The Spanish Colonial Revival Style former Marion Hotel building, today known as the Sovereign Building, was designed by the Philadelphia architectural firm of Peebles and Ferguson who designed a number of hotels throughout the south, including Hotel Lorraine and the Hotel Monticello in Norfolk, Virginia. The hotel's builder was Day and Zimmerman, Inc. The costs of construction were completely financed by the sale of stock certificates to local citizens by the Community Hotel Corporation. Dr. James E. Chace, a former mayor of Ocala, and Horace L. Smith, Secretary of the Chamber of Commerce, led the effort to have a first-class hotel erected in the city to accommodate tourists and traveling salesmen. A decision was made to construct a 100 room fireproof hotel and supporting structures. A method of financing the hotel was developed and the Hotel Committee of the Chamber of Commerce formed a Citizens Sales Organization with 140 volunteers who sold stock in the Community Hotel Corporation. Funding for construction was raised in less than six weeks, for a total amount of $500,000, with most of the shares being purchased by local residents.

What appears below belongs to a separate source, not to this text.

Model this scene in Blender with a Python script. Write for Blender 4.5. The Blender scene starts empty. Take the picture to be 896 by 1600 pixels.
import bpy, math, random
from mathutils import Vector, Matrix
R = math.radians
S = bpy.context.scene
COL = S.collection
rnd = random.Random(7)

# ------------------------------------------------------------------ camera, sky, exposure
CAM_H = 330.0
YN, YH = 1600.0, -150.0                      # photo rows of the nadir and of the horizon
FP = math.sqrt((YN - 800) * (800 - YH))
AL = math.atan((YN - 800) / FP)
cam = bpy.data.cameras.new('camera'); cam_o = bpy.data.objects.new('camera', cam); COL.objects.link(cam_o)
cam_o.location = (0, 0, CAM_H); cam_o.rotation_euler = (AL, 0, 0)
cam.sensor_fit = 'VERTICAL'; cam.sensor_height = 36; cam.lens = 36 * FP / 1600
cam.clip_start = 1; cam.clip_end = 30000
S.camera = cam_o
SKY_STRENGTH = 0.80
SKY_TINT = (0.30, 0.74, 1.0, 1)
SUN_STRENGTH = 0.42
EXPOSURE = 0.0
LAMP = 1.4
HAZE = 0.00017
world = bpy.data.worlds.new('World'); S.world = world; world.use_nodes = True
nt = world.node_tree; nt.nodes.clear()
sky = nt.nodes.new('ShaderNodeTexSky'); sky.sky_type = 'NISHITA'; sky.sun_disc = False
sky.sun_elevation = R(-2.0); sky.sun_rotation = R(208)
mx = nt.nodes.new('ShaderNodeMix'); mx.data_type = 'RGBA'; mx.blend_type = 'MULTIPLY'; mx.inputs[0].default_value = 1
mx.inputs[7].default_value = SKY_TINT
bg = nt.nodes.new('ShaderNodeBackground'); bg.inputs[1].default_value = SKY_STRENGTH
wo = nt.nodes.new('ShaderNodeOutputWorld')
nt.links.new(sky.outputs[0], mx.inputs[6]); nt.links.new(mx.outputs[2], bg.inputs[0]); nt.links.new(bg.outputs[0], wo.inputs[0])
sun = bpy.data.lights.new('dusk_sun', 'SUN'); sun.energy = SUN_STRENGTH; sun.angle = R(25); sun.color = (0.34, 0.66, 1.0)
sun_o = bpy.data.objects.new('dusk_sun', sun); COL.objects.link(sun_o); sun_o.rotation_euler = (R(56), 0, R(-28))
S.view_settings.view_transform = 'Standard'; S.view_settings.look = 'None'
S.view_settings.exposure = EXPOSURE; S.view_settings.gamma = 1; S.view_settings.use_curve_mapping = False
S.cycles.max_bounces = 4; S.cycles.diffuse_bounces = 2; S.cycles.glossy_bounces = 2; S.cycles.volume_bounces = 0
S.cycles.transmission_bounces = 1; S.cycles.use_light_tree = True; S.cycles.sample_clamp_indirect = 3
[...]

The design of the seven-story concrete and steel hotel included stucco walls, with decorative Spanish elements. A central tower rises above the top floor of the main block flanked by two-story wings. At the time of completion, an automobile garage for the use by guests, the Hotel Marion Garage, was also erected adjacent to the main structure.

The hotel opened with a gala celebration in early March, 1927 with 300 people in attendance. When the hotel first opened it was managed by Griner Corporation, of which movie actor Thomas Meighan and Governor John W. Martin served on the Board of Directors.